"As a teenager, I couldn’t wait to escape the farm where I grew up. I traveled with friends to cities and towns with no plan and very little money, making our way as we went: sleeping in cars, on a stranger’s floor, or pooling money for a hotel room.
Years later, between 2009 and 2012, I made the photographs in Leviathan which emerged from my experiences at a remote community in southeastern Ohio. Originally I was drawn to make these photographs because I saw the potential to reconcile two opposing scenes that I was familiar with. One was the urban skating culture I was part of for thirteen years, and the second was the rural farmland surroundings of my youth. While making these photographs, I realized I had found myself on another farm—a warped doppelganger of my childhood home. The identity of things seemed slightly altered and with this as my guide, I stepped away from my presumed knowledge of where I was.

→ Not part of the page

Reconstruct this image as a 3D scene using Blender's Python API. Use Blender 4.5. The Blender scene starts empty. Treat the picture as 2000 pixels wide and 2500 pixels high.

Although these photographs were made in the rolling hills of Appalachia, themes of escape and confrontation with the unknowable on the sea began to appear in my pictures. Even the Appalachian Mountains looming around me got their name from the Native American word ›apala‹, or ›great ocean.‹ These subtle connections lie beneath the surface and their meanings are ambiguous." (Morgan Ashcom)
The sequence of photographs in Leviathan suggests a subjective narrative where disparate cultures and geographies have converged.